### What is required
Look through the material and tally each line bearing the word "picture". Give only the total.

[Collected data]
## BEGIN

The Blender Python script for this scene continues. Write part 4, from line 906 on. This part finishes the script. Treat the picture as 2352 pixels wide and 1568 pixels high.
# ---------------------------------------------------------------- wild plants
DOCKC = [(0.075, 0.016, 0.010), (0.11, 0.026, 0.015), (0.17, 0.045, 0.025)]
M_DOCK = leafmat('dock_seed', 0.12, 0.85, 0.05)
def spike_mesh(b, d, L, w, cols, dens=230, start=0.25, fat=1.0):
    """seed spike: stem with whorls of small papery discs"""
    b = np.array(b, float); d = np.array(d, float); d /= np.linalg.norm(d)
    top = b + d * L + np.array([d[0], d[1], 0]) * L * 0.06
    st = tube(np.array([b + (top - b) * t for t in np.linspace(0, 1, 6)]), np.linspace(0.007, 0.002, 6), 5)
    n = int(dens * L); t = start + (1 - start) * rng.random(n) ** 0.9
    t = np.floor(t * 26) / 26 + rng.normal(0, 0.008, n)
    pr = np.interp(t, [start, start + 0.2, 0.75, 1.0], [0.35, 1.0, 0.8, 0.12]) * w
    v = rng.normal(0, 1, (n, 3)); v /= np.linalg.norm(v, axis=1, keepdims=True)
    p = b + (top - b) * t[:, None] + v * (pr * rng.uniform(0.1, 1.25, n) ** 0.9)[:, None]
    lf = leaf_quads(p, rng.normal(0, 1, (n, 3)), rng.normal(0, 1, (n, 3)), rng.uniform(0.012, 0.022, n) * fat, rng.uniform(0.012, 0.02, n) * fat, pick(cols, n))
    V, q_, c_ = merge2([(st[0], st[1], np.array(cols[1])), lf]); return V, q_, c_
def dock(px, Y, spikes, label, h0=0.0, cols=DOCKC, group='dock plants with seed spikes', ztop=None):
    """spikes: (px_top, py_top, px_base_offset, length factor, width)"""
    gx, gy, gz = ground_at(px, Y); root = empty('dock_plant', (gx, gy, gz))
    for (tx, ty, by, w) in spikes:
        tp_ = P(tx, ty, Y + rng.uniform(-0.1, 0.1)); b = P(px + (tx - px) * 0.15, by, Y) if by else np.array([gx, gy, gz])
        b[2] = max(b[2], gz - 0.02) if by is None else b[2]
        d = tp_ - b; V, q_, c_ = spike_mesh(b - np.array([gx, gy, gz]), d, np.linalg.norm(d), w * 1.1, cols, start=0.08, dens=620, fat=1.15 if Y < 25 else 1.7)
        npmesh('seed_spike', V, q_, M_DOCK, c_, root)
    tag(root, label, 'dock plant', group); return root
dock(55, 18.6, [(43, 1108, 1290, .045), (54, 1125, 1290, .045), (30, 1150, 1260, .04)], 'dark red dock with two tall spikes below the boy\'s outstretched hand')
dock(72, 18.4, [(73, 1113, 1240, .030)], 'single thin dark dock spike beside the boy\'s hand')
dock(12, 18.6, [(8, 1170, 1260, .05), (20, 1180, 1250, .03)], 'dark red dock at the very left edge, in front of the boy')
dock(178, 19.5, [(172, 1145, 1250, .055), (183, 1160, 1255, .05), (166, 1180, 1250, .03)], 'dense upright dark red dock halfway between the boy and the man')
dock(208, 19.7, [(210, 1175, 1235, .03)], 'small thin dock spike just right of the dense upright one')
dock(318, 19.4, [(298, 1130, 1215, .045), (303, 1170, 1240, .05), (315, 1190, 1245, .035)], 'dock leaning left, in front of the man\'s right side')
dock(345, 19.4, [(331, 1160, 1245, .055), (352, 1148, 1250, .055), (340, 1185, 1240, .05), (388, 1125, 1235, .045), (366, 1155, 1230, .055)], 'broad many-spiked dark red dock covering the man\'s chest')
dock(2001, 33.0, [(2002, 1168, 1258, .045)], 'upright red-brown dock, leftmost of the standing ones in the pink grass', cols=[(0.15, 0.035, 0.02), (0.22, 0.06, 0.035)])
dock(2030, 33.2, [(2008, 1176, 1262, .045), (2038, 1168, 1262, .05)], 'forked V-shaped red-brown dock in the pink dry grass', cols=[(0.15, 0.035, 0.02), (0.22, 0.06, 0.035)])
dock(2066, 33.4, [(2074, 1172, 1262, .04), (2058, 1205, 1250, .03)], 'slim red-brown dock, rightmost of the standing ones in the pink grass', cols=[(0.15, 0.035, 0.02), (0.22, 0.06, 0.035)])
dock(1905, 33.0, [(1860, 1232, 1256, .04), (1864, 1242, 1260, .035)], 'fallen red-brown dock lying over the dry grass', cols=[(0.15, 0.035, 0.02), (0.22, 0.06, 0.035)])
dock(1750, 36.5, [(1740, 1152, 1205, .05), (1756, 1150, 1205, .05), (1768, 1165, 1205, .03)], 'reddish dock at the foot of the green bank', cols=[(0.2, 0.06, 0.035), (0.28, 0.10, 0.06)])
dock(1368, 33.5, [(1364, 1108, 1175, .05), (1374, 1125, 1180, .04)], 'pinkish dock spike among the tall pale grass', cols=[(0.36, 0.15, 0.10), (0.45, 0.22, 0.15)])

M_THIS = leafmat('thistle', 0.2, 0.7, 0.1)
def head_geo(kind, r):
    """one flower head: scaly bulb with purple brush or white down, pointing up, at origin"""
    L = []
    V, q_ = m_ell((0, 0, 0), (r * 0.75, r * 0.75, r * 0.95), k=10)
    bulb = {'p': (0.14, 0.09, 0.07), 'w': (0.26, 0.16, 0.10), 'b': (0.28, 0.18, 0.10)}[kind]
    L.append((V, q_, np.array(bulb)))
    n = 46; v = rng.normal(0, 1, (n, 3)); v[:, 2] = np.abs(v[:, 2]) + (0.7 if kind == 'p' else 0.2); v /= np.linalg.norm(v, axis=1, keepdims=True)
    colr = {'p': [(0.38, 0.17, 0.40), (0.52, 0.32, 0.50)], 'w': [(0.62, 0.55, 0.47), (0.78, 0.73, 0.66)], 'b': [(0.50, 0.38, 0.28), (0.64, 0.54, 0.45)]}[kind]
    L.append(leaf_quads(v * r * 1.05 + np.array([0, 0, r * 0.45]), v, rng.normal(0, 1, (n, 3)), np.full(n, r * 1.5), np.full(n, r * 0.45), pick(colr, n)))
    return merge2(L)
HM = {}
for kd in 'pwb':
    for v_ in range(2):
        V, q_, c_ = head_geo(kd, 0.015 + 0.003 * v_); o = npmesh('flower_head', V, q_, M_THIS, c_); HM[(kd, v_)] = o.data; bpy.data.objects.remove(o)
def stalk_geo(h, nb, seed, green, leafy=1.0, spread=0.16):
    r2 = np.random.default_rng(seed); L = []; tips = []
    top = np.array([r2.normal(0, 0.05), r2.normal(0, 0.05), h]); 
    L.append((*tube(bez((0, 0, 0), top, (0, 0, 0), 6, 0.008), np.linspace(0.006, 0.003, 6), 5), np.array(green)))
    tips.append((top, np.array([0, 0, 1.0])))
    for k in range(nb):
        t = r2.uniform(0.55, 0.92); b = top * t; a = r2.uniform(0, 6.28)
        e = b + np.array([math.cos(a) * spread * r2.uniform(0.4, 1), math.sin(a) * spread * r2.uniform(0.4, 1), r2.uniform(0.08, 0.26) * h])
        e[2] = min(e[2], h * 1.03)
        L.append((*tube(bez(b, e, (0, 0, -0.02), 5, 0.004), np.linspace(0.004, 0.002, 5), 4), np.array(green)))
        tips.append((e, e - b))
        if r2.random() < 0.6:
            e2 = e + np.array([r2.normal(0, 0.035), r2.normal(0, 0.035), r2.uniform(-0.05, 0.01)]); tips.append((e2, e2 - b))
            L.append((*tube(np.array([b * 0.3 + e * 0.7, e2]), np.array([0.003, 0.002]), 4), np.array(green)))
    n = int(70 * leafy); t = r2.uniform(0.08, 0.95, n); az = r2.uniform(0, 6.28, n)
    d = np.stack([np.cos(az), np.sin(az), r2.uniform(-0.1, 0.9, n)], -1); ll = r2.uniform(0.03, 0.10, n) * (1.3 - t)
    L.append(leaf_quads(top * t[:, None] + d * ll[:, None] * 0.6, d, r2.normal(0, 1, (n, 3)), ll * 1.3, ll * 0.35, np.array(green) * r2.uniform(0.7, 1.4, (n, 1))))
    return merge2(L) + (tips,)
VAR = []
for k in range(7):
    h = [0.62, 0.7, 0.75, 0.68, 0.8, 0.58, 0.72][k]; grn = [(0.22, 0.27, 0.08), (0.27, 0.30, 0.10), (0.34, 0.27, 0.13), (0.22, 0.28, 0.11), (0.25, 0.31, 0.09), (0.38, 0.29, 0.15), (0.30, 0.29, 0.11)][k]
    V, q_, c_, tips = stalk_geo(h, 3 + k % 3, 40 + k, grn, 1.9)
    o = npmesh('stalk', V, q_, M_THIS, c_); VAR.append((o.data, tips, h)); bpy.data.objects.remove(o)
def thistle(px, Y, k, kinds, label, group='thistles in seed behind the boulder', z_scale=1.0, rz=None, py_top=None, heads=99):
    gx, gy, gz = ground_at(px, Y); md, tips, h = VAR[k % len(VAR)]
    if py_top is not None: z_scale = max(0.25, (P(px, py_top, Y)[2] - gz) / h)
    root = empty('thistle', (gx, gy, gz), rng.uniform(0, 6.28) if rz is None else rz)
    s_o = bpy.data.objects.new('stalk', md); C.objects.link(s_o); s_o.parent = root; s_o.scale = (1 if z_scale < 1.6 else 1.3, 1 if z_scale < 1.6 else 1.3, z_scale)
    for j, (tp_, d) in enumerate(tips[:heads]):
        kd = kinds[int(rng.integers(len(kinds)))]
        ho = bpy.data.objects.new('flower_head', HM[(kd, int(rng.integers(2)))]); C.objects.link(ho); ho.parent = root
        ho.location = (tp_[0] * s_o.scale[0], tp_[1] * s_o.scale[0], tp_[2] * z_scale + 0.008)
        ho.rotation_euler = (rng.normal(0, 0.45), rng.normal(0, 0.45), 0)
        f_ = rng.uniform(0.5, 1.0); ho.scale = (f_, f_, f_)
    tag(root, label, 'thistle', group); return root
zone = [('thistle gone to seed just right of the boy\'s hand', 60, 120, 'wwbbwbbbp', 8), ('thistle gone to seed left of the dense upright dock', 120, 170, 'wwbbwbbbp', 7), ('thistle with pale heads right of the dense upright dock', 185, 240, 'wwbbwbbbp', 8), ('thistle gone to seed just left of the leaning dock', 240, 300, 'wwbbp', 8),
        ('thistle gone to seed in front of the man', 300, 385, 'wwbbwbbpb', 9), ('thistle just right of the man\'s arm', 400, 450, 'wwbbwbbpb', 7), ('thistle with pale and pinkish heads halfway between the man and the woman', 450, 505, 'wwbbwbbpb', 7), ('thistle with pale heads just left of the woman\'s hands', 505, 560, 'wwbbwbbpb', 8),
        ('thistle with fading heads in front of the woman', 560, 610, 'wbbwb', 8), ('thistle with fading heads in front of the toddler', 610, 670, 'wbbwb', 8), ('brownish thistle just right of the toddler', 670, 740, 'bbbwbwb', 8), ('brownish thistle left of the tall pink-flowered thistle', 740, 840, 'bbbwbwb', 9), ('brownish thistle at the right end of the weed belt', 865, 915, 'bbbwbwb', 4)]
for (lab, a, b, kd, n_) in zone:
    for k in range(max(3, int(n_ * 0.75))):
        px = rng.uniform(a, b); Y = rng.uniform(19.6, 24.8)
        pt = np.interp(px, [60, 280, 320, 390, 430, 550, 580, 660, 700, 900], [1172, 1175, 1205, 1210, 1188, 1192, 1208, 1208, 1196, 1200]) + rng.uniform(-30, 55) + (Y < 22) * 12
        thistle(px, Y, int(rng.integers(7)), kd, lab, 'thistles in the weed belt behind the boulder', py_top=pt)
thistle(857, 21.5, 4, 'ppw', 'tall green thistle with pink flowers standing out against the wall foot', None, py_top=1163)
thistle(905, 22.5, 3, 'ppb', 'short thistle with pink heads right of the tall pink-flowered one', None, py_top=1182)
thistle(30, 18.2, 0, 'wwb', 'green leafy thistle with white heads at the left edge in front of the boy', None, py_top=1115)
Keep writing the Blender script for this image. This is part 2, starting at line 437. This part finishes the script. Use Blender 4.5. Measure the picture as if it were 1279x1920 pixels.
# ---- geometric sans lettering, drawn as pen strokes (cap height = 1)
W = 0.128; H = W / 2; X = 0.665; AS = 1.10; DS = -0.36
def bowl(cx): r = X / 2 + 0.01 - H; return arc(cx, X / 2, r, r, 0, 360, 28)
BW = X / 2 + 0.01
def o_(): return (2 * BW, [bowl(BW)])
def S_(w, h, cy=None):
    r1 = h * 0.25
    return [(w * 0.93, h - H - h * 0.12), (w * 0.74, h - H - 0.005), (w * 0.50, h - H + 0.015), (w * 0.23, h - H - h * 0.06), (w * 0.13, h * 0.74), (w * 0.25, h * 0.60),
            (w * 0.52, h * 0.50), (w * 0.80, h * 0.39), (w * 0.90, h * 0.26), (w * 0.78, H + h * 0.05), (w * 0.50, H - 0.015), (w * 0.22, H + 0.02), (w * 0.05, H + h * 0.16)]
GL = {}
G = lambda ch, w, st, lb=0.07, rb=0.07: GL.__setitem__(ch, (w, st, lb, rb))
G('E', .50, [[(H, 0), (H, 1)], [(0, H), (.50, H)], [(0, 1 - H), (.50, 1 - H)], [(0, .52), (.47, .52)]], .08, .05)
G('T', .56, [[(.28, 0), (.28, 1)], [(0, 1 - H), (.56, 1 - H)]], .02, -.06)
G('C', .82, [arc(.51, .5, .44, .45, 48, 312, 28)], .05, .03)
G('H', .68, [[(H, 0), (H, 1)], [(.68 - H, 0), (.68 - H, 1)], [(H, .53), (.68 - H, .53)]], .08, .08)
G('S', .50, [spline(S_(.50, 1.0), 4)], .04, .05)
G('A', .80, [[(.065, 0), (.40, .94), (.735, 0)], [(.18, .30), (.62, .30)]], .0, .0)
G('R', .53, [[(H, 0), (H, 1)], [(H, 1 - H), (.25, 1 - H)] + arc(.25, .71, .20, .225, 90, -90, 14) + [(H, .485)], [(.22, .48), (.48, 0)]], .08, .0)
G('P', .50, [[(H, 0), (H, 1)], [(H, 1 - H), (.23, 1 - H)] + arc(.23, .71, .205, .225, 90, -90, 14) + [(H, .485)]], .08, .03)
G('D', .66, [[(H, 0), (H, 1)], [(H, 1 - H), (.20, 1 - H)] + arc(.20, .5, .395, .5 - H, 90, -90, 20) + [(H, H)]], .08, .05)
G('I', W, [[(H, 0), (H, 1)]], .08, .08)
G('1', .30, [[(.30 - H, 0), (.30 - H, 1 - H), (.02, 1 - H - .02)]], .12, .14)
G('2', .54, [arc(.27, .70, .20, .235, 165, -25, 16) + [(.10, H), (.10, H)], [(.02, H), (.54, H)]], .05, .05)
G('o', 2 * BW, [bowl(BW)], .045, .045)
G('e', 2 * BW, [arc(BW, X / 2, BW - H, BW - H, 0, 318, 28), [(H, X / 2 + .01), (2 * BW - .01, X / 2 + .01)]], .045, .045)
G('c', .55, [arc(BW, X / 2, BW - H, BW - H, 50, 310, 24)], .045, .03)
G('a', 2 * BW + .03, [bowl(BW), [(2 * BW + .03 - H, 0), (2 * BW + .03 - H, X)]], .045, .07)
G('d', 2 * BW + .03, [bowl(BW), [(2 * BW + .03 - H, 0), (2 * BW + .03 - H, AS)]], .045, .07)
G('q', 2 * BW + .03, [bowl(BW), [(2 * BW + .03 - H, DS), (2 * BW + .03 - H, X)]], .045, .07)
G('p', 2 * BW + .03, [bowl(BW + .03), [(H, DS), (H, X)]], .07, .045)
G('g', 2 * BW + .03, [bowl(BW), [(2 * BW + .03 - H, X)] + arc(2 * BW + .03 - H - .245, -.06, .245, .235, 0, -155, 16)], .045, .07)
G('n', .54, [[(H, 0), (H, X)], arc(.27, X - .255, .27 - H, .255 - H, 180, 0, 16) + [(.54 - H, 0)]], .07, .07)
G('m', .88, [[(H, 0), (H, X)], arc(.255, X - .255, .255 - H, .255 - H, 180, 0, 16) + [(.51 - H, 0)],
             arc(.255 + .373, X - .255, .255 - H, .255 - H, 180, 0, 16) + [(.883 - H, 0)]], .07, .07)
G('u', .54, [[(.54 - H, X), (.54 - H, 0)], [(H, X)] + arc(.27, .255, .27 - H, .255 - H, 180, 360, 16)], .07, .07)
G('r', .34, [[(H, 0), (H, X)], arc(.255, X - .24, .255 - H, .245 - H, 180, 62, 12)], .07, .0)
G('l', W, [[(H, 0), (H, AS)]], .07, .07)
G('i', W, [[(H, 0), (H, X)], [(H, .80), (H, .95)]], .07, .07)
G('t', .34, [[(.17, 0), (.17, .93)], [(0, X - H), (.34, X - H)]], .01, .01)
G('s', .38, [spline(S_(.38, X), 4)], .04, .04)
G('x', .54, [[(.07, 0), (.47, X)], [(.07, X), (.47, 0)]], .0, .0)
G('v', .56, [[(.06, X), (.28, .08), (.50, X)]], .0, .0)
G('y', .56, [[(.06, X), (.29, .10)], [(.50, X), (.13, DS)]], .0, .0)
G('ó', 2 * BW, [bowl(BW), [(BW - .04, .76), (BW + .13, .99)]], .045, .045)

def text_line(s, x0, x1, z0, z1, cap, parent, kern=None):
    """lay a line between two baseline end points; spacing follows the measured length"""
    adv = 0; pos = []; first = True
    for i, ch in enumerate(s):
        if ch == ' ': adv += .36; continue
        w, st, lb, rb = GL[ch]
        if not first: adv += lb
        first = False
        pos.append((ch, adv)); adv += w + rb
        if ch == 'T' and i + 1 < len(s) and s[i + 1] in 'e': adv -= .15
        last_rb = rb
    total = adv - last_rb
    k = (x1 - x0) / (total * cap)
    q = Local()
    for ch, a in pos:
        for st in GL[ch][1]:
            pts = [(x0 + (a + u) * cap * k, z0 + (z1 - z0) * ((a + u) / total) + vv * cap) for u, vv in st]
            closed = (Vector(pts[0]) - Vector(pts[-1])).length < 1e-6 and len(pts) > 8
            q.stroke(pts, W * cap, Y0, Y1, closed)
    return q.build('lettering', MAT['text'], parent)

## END

### Completed task
2